GIVEN the prevalence of materialism in the modern world, it is not too unusual to stumble across examples of ruling class triumphalism, particularly when it involves imperial conquest or vastly accumulated wealth. However, it takes a far more arrogant and condescending form when a little known Jewish author – in this case Ron H. Feldman – claims that biblical terminology such as ‘Lord’ and ‘King’ affects “our egalitarian and feminist cultural sensitivity”. Furthermore, he says, it’s all “quite alienating”.
Had this presumptuous comment been uttered within the confines of some delusional Marxist collective down at Clapham High Street it might seem less inappropriate, but Feldman’s remark appears in a 1999 text on Jewish mysticism and is designed to serve as an observation about society in general. For the past eighteen years, therefore, at least if Feldman’s words are to be taken literally, it appears that our cultural sensitivities have been “egalitarian” and “feminist”. Not only is this statement ridiculously idealistic, even for a committed believer, but it is also an exercise in wishful-thinking and Feldman clearly has no right to assume that his distorted vision has been so readily accepted by others. Not then, not now.

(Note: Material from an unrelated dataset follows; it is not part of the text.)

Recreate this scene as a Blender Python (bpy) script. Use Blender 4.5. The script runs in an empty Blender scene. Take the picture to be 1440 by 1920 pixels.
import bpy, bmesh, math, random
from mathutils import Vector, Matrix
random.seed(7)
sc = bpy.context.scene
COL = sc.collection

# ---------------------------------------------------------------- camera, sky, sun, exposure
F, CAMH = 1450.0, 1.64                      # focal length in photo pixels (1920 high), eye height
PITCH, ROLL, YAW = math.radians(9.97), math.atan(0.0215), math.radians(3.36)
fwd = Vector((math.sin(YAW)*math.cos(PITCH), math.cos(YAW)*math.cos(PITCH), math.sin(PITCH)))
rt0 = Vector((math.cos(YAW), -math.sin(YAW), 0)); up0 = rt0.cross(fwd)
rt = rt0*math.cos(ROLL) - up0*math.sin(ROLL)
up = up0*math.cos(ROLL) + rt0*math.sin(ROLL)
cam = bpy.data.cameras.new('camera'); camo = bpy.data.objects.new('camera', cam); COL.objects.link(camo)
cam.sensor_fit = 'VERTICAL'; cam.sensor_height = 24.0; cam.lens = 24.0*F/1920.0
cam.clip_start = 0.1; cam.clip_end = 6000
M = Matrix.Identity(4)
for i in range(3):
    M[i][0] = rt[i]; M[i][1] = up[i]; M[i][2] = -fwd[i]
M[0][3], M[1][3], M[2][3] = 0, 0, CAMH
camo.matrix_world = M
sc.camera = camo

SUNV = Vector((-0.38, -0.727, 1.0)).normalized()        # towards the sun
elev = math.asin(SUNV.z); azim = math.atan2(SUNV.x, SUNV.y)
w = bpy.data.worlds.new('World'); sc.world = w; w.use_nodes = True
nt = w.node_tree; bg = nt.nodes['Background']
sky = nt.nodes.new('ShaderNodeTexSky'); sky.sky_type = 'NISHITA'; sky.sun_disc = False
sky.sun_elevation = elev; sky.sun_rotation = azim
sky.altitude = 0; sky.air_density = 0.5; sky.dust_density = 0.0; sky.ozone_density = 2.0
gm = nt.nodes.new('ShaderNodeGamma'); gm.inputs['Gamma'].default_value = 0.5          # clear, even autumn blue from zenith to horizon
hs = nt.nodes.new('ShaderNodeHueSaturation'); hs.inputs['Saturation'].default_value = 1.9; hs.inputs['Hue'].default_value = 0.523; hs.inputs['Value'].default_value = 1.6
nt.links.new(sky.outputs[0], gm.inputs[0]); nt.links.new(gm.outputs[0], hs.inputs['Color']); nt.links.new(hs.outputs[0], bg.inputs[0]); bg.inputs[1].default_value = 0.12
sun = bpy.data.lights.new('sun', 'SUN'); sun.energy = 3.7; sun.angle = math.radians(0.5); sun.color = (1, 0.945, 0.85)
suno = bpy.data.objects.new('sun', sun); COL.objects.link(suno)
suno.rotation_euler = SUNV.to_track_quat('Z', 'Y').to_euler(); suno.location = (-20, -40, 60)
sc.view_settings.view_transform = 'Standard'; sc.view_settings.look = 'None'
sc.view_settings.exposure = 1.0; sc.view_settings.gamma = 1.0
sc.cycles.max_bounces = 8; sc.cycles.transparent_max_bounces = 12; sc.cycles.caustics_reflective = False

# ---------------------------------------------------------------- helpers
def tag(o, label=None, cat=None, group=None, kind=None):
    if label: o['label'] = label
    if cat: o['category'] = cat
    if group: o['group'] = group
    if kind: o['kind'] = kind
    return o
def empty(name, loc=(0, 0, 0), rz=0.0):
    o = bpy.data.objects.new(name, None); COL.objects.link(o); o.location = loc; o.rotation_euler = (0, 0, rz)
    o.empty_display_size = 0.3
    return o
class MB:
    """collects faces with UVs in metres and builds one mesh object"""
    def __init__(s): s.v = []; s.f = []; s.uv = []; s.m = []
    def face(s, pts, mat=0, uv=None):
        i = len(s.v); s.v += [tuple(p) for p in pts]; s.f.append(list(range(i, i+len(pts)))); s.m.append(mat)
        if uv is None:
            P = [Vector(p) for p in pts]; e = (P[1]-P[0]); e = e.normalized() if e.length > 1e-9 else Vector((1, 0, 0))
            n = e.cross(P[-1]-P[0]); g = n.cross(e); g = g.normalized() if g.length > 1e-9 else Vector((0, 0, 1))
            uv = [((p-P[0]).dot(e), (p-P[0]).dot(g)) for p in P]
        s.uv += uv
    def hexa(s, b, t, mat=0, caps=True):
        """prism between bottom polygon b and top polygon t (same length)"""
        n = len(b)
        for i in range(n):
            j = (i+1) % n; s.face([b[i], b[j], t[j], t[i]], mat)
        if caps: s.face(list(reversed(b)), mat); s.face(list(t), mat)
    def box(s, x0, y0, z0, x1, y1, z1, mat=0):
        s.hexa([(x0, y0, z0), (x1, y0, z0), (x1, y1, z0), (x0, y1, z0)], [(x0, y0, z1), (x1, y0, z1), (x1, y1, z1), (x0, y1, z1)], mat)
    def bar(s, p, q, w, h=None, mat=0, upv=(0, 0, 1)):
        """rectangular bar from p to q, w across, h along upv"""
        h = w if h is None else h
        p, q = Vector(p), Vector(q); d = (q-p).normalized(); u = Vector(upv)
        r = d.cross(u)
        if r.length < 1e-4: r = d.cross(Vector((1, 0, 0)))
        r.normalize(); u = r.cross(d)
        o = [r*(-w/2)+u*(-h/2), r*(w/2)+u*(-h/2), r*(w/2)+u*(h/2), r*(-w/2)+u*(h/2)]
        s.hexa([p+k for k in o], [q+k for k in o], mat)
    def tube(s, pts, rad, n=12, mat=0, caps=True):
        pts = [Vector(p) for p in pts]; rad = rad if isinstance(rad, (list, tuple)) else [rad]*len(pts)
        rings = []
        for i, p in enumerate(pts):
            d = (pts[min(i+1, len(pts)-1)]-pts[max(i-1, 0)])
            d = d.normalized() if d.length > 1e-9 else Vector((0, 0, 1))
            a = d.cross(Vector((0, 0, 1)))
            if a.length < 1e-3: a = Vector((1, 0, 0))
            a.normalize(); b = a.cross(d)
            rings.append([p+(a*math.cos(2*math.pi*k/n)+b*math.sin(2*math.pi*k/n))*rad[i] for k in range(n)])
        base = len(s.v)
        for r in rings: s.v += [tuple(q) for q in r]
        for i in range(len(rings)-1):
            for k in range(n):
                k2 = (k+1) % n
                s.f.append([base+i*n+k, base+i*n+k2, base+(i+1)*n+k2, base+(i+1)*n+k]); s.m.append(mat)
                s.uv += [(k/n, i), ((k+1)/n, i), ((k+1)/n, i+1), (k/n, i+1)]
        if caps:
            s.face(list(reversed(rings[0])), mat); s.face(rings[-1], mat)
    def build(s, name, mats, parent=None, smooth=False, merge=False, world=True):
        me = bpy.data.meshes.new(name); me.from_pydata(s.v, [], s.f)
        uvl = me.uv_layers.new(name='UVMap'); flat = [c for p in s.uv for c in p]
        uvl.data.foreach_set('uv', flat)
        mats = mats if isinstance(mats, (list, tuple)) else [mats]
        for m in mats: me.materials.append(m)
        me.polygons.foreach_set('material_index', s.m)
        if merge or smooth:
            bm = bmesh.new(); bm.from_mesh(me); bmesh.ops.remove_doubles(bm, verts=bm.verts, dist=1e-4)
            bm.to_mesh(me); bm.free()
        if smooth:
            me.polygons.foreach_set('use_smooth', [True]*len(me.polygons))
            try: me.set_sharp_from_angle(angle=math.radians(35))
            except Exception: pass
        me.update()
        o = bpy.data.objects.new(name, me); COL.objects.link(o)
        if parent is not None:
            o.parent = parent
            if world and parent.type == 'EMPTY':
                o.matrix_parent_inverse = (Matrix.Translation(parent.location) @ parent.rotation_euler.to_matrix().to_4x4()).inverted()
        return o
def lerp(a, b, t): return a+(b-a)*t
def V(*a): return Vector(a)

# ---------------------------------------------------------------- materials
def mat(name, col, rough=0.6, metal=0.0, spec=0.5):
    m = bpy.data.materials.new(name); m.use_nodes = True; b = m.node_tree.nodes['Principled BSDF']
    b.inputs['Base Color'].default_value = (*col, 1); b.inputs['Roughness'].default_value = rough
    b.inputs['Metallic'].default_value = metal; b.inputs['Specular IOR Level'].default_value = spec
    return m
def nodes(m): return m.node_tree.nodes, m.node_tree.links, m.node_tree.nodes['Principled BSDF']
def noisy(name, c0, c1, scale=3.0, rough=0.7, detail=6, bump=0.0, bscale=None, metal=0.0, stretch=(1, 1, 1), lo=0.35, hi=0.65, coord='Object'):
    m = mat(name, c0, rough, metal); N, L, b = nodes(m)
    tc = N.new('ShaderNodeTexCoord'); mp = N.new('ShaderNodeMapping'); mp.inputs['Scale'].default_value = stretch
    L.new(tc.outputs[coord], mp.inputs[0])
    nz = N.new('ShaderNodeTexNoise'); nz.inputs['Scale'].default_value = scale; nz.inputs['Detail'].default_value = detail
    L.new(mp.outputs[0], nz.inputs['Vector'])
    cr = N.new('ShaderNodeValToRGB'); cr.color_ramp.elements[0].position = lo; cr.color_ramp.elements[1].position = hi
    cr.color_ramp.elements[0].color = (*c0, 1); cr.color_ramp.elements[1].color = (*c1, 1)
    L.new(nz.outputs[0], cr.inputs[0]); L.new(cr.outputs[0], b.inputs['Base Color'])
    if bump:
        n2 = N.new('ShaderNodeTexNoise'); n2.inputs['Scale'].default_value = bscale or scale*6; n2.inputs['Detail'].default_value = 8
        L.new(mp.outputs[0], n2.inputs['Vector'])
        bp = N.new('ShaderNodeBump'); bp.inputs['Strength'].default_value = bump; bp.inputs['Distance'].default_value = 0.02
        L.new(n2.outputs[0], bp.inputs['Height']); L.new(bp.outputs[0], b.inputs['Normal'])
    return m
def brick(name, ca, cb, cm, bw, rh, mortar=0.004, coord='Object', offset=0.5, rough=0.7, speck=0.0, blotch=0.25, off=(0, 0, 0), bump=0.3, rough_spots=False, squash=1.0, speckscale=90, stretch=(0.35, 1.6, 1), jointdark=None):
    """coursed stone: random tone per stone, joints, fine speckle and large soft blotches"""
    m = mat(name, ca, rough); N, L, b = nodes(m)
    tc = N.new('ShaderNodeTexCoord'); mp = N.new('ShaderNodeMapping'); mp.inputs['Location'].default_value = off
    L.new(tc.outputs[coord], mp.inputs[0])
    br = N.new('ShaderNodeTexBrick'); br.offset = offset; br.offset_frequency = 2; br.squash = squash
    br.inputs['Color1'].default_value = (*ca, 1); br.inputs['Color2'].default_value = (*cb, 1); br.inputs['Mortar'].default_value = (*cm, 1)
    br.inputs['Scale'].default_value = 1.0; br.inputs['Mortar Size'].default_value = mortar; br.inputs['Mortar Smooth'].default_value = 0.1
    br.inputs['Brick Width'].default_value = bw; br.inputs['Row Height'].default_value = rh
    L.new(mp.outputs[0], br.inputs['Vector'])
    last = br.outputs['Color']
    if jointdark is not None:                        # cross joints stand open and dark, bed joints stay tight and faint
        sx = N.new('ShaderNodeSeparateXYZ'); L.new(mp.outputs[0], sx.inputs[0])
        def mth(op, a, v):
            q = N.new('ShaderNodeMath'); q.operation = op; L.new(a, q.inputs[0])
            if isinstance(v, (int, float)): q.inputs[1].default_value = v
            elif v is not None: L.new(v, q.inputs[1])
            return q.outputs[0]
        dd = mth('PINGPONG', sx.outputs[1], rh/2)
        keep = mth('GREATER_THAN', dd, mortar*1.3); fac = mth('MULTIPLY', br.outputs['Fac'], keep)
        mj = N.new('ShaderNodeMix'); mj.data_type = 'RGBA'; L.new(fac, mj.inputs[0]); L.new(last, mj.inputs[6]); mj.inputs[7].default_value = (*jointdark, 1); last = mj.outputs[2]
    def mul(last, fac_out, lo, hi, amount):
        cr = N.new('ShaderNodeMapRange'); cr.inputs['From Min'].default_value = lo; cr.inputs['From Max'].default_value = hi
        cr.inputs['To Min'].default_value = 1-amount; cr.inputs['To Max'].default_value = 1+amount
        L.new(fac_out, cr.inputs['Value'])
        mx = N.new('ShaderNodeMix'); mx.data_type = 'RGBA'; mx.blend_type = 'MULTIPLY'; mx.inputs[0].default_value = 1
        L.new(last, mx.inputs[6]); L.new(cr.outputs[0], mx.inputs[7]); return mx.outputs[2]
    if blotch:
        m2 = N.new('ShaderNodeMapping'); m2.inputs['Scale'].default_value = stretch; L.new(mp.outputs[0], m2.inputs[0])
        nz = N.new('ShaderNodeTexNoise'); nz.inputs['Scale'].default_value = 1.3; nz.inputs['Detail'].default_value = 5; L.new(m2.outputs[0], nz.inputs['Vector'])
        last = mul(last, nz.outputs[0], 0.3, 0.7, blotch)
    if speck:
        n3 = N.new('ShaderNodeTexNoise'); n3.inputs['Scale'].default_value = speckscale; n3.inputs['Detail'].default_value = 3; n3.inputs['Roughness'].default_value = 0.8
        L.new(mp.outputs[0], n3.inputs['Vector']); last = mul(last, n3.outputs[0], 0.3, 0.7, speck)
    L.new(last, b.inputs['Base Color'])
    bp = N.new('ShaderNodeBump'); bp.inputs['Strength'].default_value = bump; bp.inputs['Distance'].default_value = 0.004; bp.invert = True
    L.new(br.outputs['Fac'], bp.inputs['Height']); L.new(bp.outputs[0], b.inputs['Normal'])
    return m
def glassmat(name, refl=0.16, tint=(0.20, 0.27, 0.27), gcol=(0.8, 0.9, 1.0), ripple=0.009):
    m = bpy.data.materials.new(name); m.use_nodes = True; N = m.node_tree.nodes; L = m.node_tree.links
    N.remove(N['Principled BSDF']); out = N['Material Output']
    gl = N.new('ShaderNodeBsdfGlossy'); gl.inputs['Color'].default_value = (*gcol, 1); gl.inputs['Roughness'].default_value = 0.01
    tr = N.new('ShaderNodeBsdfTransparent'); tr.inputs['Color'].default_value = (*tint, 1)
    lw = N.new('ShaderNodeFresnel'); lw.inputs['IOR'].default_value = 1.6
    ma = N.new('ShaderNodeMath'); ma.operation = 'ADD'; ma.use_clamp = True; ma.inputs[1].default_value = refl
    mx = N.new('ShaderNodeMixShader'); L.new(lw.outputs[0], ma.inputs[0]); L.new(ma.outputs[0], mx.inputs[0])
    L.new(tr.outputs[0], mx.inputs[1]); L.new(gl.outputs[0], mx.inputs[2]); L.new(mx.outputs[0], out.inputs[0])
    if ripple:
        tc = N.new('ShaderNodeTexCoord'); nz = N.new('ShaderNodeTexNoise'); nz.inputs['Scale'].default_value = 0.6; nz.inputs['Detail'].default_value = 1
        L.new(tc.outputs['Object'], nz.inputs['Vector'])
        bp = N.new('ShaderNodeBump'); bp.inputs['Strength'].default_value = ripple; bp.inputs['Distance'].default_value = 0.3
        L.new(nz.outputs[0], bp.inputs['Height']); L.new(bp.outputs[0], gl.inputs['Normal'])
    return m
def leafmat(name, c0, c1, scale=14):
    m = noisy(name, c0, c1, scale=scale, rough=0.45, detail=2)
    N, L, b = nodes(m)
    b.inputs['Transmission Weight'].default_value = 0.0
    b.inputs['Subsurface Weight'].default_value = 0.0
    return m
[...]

In fact the current willingness to resign oneself to life within an imagined leftist utopia is part of the problem. The capitalists undoubtedly rule the roost in an economic sense, but methods of social control such as political correctness, gender-based ressentiment and pseudo-egalitarianism will only gain a foothold if you allow it to happen. Assuming that such a dystopia has already come to pass, at least in an all-encompassing and universal fashion, is like walking into a Nigerian call centre and handing over your bank details and the keys to your house. Acceptance is not always passive, meaning that whilst you may still complain about these forms of self-policing it is still possible to convince yourself, deep down, that we have already been defeated and that somewhere along the line we must ultimately conform with certain behavioural precepts. This, unfortunately, is the price that certain sections of society are now beginning to pay for the fact that some of the more bizarre theories of the looney left – greeted with some hilarity back in the day – have already worked their way into the consciousness of the mass and thus managed to frame the parameters of socio-political discourse.
In some ways, perhaps, it can even affect the individual’s mental sovereignty in the way that lingering notions of sin might continue to nag the long-suffering conscience of the Christian apostate. Rather than go out with a “whimper”, as T. S. Eliot once said, we must resist this process and fight back with everything we have.